Two Armies Lower Their Flags Together Every Sunset
At Wagah, Indian and Pakistani soldiers high-kick at each other for half an hour, then shake hands and close the gate.
On 11 October 1947 — eight weeks after partition — Brigadier Mohinder Singh Chopra of India and Brigadier Nazir Ahmed of Pakistan agreed to a daily flag ceremony at the Wagah crossing on the Grand Trunk Road. A brass plate at the border still has both their names on it. The road runs from Kabul to Kolkata; the gate sits in the middle, near Amritsar.
The choreography is what makes it. By 1959 the Border Security Force on the Indian side and the Pakistan Rangers on the other had locked the routine into a joint ceremony: the soldiers march toward the gate at pace, then halt and kick their legs as high as their own faces, the chinstraps of their fan-shaped headgear flaring out. Both sides do it within a few metres of each other. They glare. They stomp. The crowds in the bleacher-style stands on either side cheer their own and shout at the others.
Then the flags come down at the same instant, the head guards on each side shake hands, and the iron gates swing shut. Sweets are sometimes passed across, sometimes not, depending on how the year between the two countries is going.

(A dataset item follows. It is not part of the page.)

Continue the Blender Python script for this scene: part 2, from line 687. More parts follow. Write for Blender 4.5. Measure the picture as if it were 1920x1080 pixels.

In October 2010, Major General Yaqub Ali Khan of the Pakistan Rangers asked for the aggression to be dialled down a notch — the handshake at the end is from that round of edits. Then on 8 May 2025, after a fresh round of cross-border fighting, the ceremony was paused entirely. It came back twelve days later, on 20 May, but without the handshake and without the sweets. The kicks remained.